SOURCE MATERIAL:
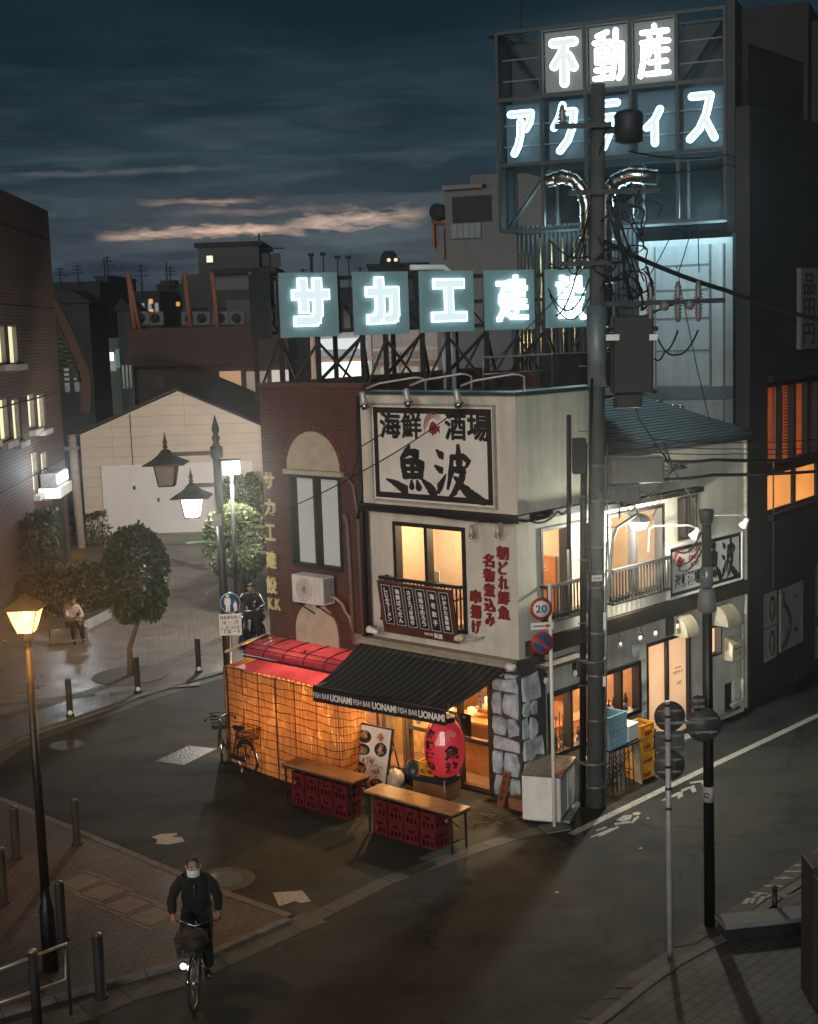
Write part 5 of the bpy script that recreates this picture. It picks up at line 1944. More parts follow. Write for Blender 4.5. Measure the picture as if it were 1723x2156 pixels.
for k in range(3):
 mb.sphere(FR.p(-2.2 + .14 * k, .45 + .1 * (k % 2), .22 + .14 * (k == 1)), .20, 10, 0, (1.1, 1, .95))
for i in range(len(mb.v)):
 mb.v[i] += Vector((rr.uniform(-.03, .03), rr.uniform(-.03, .03), rr.uniform(-.03, .03)))
mb.build('sack', plain('blue_plastic', (.015, .03, .05), .3), t)
t = thing('plastic_sack', 'pale crumpled plastic bag on the floor behind the menu stand', 'sack', FR.p(-2.3, .8, 0))
mb = MB().sphere(FR.p(-2.28, .85, .22), .2, 10, 0, (1, 1, 1.1))
for i in range(len(mb.v)):
 mb.v[i] += Vector((rr.uniform(-.03, .03), rr.uniform(-.03, .03), rr.uniform(-.03, .03)))
mb.build('bag', plain('pale_plastic', (.5, .44, .36), .35), t)
t = thing('wooden_plank', 'short reddish board with faded writing leaning on the stone pillar foot', 'plank', FR.p(-.25, .3, 0))
f = Fr(FR.p(-.32, .34, 0), FA - 8).tilt((0, 0, 0), 18)
MB().box(f, 0, .17, -.02, 0, 0, .62).build('board', plain('red_board', (.22, .06, .03), .7), t)
mb = MB()
for i, ch in enumerate('海鮮酒場'):
 mb.text(f, ch, .04, .13, .50 - .13 * i, .59 - .13 * i, .0008, .02, .002)
mb.build('board_lettering', M['ink'], t)
t = thing('flower_pot', 'small terracotta planter at the foot of the stone pillar', 'planter', RW.p(.0, .25, 0))
MB().box(Fr(FR.p(.08, .22, 0), FA), -.14, .2, -.1, .1, 0, .20).build('planter', plain('terracotta', (.22, .09, .05), .8), t)
t = thing('twig_pile', 'loose pale twigs and flat debris at the kerb by the pillar', 'twigs', FR.p(.3, .8, 0))
mb = MB()
for k in range(22):
 x, y, a = rr.uniform(-.3, .45), rr.uniform(.55, 1.5), rr.uniform(0, 3.1)
 l_ = rr.uniform(.12, .35)
 mb.tube([FR.p(x, y, .02), FR.p(x + l_ * math.cos(a), y + l_ * math.sin(a) * .6, rr.uniform(.02, .08))], rr.uniform(.004, .009), 4)
mb.build('twigs', plain('twig', (.25, .2, .13), .9), t)

# white cupboard outside, with sliding doors
cb = thing('storage_cupboard', 'white two-door storage cupboard with a dark top by the pub corner', 'cupboard', FR.p(.8, 0, 0))
p0 = at(1107, 1722)
p1 = at(1183, 1738)
p2 = at(1213, 1691)
dirx = (p2 - p1)
cf_ = Fr((p1.x, p1.y, 0), math.degrees(math.atan2(dirx.y, dirx.x)))
Wc, Dc = dirx.length, max(.5, (p0 - p1).length * .95)
MB().box(cf_, 0, Wc, -Dc, -.03, .05, .82).build('carcass', M['white'], cb, bevel=.006)
MB().box(cf_, -.015, Wc + .015, -Dc - .01, .02, .825, .85).build('top', plain('cupboard_top', (.10, .085, .07), .25, var=.12), cb, bevel=.004)
for a, b_, dd in ((.02, Wc * .52, -.027), (Wc * .48, Wc - .02, -.015)):
 dr = MB().box(cf_, a, b_, dd, dd + .011, .09, .80).build('sliding_door', M['white'], cb)
 hx_ = a + .05 if dd < -.02 else b_ - .05
 MB().box(cf_, hx_ - .008, hx_ + .008, dd + .0115, dd + .014, .42, .52).build('handle', M['black'], dr)
mb = MB()
mb.box(cf_, 0, Wc, -.029, .0, .0505, .085)
mb.box(cf_, 0, Wc, -.029, .0, .805, .824)
mb.build('rail', M['grey_metal'], cb)
MB().box(cf_, .1, Wc - .05, -Dc + .05, .12, 0, .048).build('plinth', M['concrete'], cb)
# umbrella rack / tongs behind the cupboard
t = thing('iron_rack', 'thin black iron spiked rack against the wall behind the white cupboard', 'rack', RW.p(.75, .12, 0))
mb = MB()
for i in range(5):
 mb.tube([RW.p(.62 + i * .1, .14, .2), RW.p(.62 + i * .1, .14, 1.42 + .08 * (i % 2))], .010, 5)
mb.tube([RW.p(.6, .14, 1.05), RW.p(1.05, .14, 1.05)], .010, 5)
mb.tube([RW.p(.6, .14, .5), RW.p(1.05, .14, .5)], .010, 5)
mb.build('rack', M['black'], t)

# crates on the street side
blue = thing('basket_crate', 'pale blue plastic basket crate, lower of the two beside the utility pole', 'crate', (0, 0, 0), 'pale blue basket crates')
def basket(parent, w, d, h, mat):
 mb = MB()
 for ang, half, dist in ((0, w / 2, d / 2), (180, w / 2, d / 2), (90, d / 2, w / 2), (270, d / 2, w / 2)):
  f = Fr((0, 0, 0), ang)
  mb.wall(f, -half, half, 0, h, dist - .012, dist)
  for z in (.0, .34, .67, .93):
   mb.box(f, -half - .01, half + .01, dist + .0005, dist + .02, h * z + .001, h * z + .02)
  k = 7
  for i in range(k):
   x = -half + .01 + (2 * half - .02) * i / (k - 1)
   for z0, z1 in ((.0, .34), (.34, .67), (.67, .93)):
    mb.box(f, x - .008, x + .008, dist + .0005, dist + .018, h * z0 + .021, h * z1)
 mb.box(Fr((0, 0, 0), 0), -w / 2 + .013, w / 2 - .013, -d / 2 + .013, d / 2 - .013, .004, .02)
 mb.build('shell', mat, parent)
basket(blue, .55, .40, .30, M['crate_blue'])
pt_ = RW.p(1.54, .74, 0)
st = thing('folding_stool_pile', 'black folded metal chairs stacked under the blue crates', 'folding chairs', pt_)
mb = MB()
for i in range(6):
 x = 1.36 + i * .13
 mb.tube([RW.p(x, .52, .02), RW.p(x + .02, .52, .78), RW.p(x + .02, .94, .80), RW.p(x, .98, .02)], .012, 5)
 mb.tube([RW.p(x, .54, .3), RW.p(x, .96, .3)], .010, 5)
 mb.tube([RW.p(x, .54, .05), RW.p(x + .02, .94, .7)], .010, 5)
mb.build('frames', M['black'], st)
MB().box(RW, 1.29, 2.19, .48, 1.02, .81, .84).build('top_board', M['black'], st)
blue.location = RW.p(1.57, .75, .842)
blue.rotation_euler = (0, 0, R(RA + 4))
copy_thing(blue, RW.p(1.56, .75, 1.145), R(RA + 1), 'pale blue plastic basket crate, upper of the two beside the utility pole')
fo = thing('foam_box', 'white foam fish box beside the blue crates and yellow crates', 'box', RW.p(2.07, .77, .84))
f = Fr(RW.p(2.07, .77, 0), RA + 6)
MB().box(f, -.19, .19, -.16, .16, .842, 1.08).build('tub', M['foam'], fo, bevel=.01)
MB().box(f, -.20, .20, -.17, .17, 1.083, 1.14).build('lid', M['foam'], fo, bevel=.01)
yl = crate(M['crate_yellow'], .40, .34, .255, 'beer_crate', 'x', 'crate', 'yellow beer crates stacked on the street side', logo='r')
for i in range(4):
 lab = 'yellow beer crate on the street side, %s of the stack of four' % ('lowest', 'second from the bottom', 'second from the top', 'topmost')[i]
 p = RW.p(2.50, .76 + .015 * (i % 2), .01 + i * .262)
 if i == 0:
  yl.location = p
  yl.rotation_euler = (0, 0, R(RA))
  yl['label'] = lab
 else:
  copy_thing(yl, p, R(RA + (2, -3, 4, -2)[i]), lab)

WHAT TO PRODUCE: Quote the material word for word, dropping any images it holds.

OUTPUT OF THE TASK:
Write part 5 of the bpy script that recreates this picture. It picks up at line 1944. More parts follow. Write for Blender 4.5. Measure the picture as if it were 1723x2156 pixels.
for k in range(3):
 mb.sphere(FR.p(-2.2 + .14 * k, .45 + .1 * (k % 2), .22 + .14 * (k == 1)), .20, 10, 0, (1.1, 1, .95))
for i in range(len(mb.v)):
 mb.v[i] += Vector((rr.uniform(-.03, .03), rr.uniform(-.03, .03), rr.uniform(-.03, .03)))
mb.build('sack', plain('blue_plastic', (.015, .03, .05), .3), t)
t = thing('plastic_sack', 'pale crumpled plastic bag on the floor behind the menu stand', 'sack', FR.p(-2.3, .8, 0))
mb = MB().sphere(FR.p(-2.28, .85, .22), .2, 10, 0, (1, 1, 1.1))
for i in range(len(mb.v)):
 mb.v[i] += Vector((rr.uniform(-.03, .03), rr.uniform(-.03, .03), rr.uniform(-.03, .03)))
mb.build('bag', plain('pale_plastic', (.5, .44, .36), .35), t)
t = thing('wooden_plank', 'short reddish board with faded writing leaning on the stone pillar foot', 'plank', FR.p(-.25, .3, 0))
f = Fr(FR.p(-.32, .34, 0), FA - 8).tilt((0, 0, 0), 18)
MB().box(f, 0, .17, -.02, 0, 0, .62).build('board', plain('red_board', (.22, .06, .03), .7), t)
mb = MB()
for i, ch in enumerate('海鮮酒場'):
 mb.text(f, ch, .04, .13, .50 - .13 * i, .59 - .13 * i, .0008, .02, .002)
mb.build('board_lettering', M['ink'], t)
t = thing('flower_pot', 'small terracotta planter at the foot of the stone pillar', 'planter', RW.p(.0, .25, 0))
MB().box(Fr(FR.p(.08, .22, 0), FA), -.14, .2, -.1, .1, 0, .20).build('planter', plain('terracotta', (.22, .09, .05), .8), t)
t = thing('twig_pile', 'loose pale twigs and flat debris at the kerb by the pillar', 'twigs', FR.p(.3, .8, 0))
mb = MB()
for k in range(22):
 x, y, a = rr.uniform(-.3, .45), rr.uniform(.55, 1.5), rr.uniform(0, 3.1)
 l_ = rr.uniform(.12, .35)
 mb.tube([FR.p(x, y, .02), FR.p(x + l_ * math.cos(a), y + l_ * math.sin(a) * .6, rr.uniform(.02, .08))], rr.uniform(.004, .009), 4)
mb.build('twigs', plain('twig', (.25, .2, .13), .9), t)

# white cupboard outside, with sliding doors
cb = thing('storage_cupboard', 'white two-door storage cupboard with a dark top by the pub corner', 'cupboard', FR.p(.8, 0, 0))
p0 = at(1107, 1722)
p1 = at(1183, 1738)
p2 = at(1213, 1691)
dirx = (p2 - p1)
cf_ = Fr((p1.x, p1.y, 0), math.degrees(math.atan2(dirx.y, dirx.x)))
Wc, Dc = dirx.length, max(.5, (p0 - p1).length * .95)
MB().box(cf_, 0, Wc, -Dc, -.03, .05, .82).build('carcass', M['white'], cb, bevel=.006)
MB().box(cf_, -.015, Wc + .015, -Dc - .01, .02, .825, .85).build('top', plain('cupboard_top', (.10, .085, .07), .25, var=.12), cb, bevel=.004)
for a, b_, dd in ((.02, Wc * .52, -.027), (Wc * .48, Wc - .02, -.015)):
 dr = MB().box(cf_, a, b_, dd, dd + .011, .09, .80).build('sliding_door', M['white'], cb)
 hx_ = a + .05 if dd < -.02 else b_ - .05
 MB().box(cf_, hx_ - .008, hx_ + .008, dd + .0115, dd + .014, .42, .52).build('handle', M['black'], dr)
mb = MB()
mb.box(cf_, 0, Wc, -.029, .0, .0505, .085)
mb.box(cf_, 0, Wc, -.029, .0, .805, .824)
mb.build('rail', M['grey_metal'], cb)
MB().box(cf_, .1, Wc - .05, -Dc + .05, .12, 0, .048).build('plinth', M['concrete'], cb)
# umbrella rack / tongs behind the cupboard
t = thing('iron_rack', 'thin black iron spiked rack against the wall behind the white cupboard', 'rack', RW.p(.75, .12, 0))
mb = MB()
for i in range(5):
 mb.tube([RW.p(.62 + i * .1, .14, .2), RW.p(.62 + i * .1, .14, 1.42 + .08 * (i % 2))], .010, 5)
mb.tube([RW.p(.6, .14, 1.05), RW.p(1.05, .14, 1.05)], .010, 5)
mb.tube([RW.p(.6, .14, .5), RW.p(1.05, .14, .5)], .010, 5)
mb.build('rack', M['black'], t)

# crates on the street side
blue = thing('basket_crate', 'pale blue plastic basket crate, lower of the two beside the utility pole', 'crate', (0, 0, 0), 'pale blue basket crates')
def basket(parent, w, d, h, mat):
 mb = MB()
 for ang, half, dist in ((0, w / 2, d / 2), (180, w / 2, d / 2), (90, d / 2, w / 2), (270, d / 2, w / 2)):
  f = Fr((0, 0, 0), ang)
  mb.wall(f, -half, half, 0, h, dist - .012, dist)
  for z in (.0, .34, .67, .93):
   mb.box(f, -half - .01, half + .01, dist + .0005, dist + .02, h * z + .001, h * z + .02)
  k = 7
  for i in range(k):
   x = -half + .01 + (2 * half - .02) * i / (k - 1)
   for z0, z1 in ((.0, .34), (.34, .67), (.67, .93)):
    mb.box(f, x - .008, x + .008, dist + .0005, dist + .018, h * z0 + .021, h * z1)
 mb.box(Fr((0, 0, 0), 0), -w / 2 + .013, w / 2 - .013, -d / 2 + .013, d / 2 - .013, .004, .02)
 mb.build('shell', mat, parent)
basket(blue, .55, .40, .30, M['crate_blue'])
pt_ = RW.p(1.54, .74, 0)
st = thing('folding_stool_pile', 'black folded metal chairs stacked under the blue crates', 'folding chairs', pt_)
mb = MB()
for i in range(6):
 x = 1.36 + i * .13
 mb.tube([RW.p(x, .52, .02), RW.p(x + .02, .52, .78), RW.p(x + .02, .94, .80), RW.p(x, .98, .02)], .012, 5)
 mb.tube([RW.p(x, .54, .3), RW.p(x, .96, .3)], .010, 5)
 mb.tube([RW.p(x, .54, .05), RW.p(x + .02, .94, .7)], .010, 5)
mb.build('frames', M['black'], st)
MB().box(RW, 1.29, 2.19, .48, 1.02, .81, .84).build('top_board', M['black'], st)
blue.location = RW.p(1.57, .75, .842)
blue.rotation_euler = (0, 0, R(RA + 4))
copy_thing(blue, RW.p(1.56, .75, 1.145), R(RA + 1), 'pale blue plastic basket crate, upper of the two beside the utility pole')
fo = thing('foam_box', 'white foam fish box beside the blue crates and yellow crates', 'box', RW.p(2.07, .77, .84))
f = Fr(RW.p(2.07, .77, 0), RA + 6)
MB().box(f, -.19, .19, -.16, .16, .842, 1.08).build('tub', M['foam'], fo, bevel=.01)
MB().box(f, -.20, .20, -.17, .17, 1.083, 1.14).build('lid', M['foam'], fo, bevel=.01)
yl = crate(M['crate_yellow'], .40, .34, .255, 'beer_crate', 'x', 'crate', 'yellow beer crates stacked on the street side', logo='r')
for i in range(4):
 lab = 'yellow beer crate on the street side, %s of the stack of four' % ('lowest', 'second from the bottom', 'second from the top', 'topmost')[i]
 p = RW.p(2.50, .76 + .015 * (i % 2), .01 + i * .262)
 if i == 0:
  yl.location = p
  yl.rotation_euler = (0, 0, R(RA))
  yl['label'] = lab
 else:
  copy_thing(yl, p, R(RA + (2, -3, 4, -2)[i]), lab)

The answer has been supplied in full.